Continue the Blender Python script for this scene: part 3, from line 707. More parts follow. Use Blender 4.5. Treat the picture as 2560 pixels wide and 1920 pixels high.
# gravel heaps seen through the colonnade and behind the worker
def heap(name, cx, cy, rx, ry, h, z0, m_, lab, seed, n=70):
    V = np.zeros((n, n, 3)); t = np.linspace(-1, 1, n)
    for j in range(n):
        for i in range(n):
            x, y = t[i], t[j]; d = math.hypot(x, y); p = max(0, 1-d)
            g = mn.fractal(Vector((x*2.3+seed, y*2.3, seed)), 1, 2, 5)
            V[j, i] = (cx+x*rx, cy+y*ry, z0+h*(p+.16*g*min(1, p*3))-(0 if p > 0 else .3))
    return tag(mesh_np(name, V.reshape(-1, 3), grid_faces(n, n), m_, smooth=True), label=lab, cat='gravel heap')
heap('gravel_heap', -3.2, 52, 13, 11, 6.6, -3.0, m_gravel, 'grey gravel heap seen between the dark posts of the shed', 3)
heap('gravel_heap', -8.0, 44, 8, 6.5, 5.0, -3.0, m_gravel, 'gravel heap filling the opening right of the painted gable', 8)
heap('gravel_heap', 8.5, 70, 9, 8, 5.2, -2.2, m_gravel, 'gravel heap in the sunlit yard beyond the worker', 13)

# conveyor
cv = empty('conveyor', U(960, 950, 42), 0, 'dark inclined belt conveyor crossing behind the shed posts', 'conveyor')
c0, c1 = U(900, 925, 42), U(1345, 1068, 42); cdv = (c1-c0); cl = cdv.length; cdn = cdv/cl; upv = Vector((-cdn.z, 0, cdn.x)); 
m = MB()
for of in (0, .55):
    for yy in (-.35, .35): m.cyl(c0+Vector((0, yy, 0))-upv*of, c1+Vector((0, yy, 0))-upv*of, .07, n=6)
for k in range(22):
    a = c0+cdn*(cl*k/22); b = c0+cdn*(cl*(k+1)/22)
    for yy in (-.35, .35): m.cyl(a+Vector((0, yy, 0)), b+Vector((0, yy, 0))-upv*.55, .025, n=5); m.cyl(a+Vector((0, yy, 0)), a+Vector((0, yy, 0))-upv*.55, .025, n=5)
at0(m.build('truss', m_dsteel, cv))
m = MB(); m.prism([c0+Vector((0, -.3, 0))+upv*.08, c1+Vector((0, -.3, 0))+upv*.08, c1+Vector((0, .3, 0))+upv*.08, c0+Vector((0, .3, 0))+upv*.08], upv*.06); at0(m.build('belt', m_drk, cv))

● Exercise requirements
Word for word, reproduce the listing above from its start up to and including the line that has "heap('gravel_heap', 8.5, 70, 9, 8, 5.2, -2.2, m_gravel, 'gravel". Give only those lines.

● Solved problem
Continue the Blender Python script for this scene: part 3, from line 707. More parts follow. Use Blender 4.5. Treat the picture as 2560 pixels wide and 1920 pixels high.
# gravel heaps seen through the colonnade and behind the worker
def heap(name, cx, cy, rx, ry, h, z0, m_, lab, seed, n=70):
    V = np.zeros((n, n, 3)); t = np.linspace(-1, 1, n)
    for j in range(n):
        for i in range(n):
            x, y = t[i], t[j]; d = math.hypot(x, y); p = max(0, 1-d)
            g = mn.fractal(Vector((x*2.3+seed, y*2.3, seed)), 1, 2, 5)
            V[j, i] = (cx+x*rx, cy+y*ry, z0+h*(p+.16*g*min(1, p*3))-(0 if p > 0 else .3))
    return tag(mesh_np(name, V.reshape(-1, 3), grid_faces(n, n), m_, smooth=True), label=lab, cat='gravel heap')
heap('gravel_heap', -3.2, 52, 13, 11, 6.6, -3.0, m_gravel, 'grey gravel heap seen between the dark posts of the shed', 3)
heap('gravel_heap', -8.0, 44, 8, 6.5, 5.0, -3.0, m_gravel, 'gravel heap filling the opening right of the painted gable', 8)
heap('gravel_heap', 8.5, 70, 9, 8, 5.2, -2.2, m_gravel, 'gravel heap in the sunlit yard beyond the worker', 13)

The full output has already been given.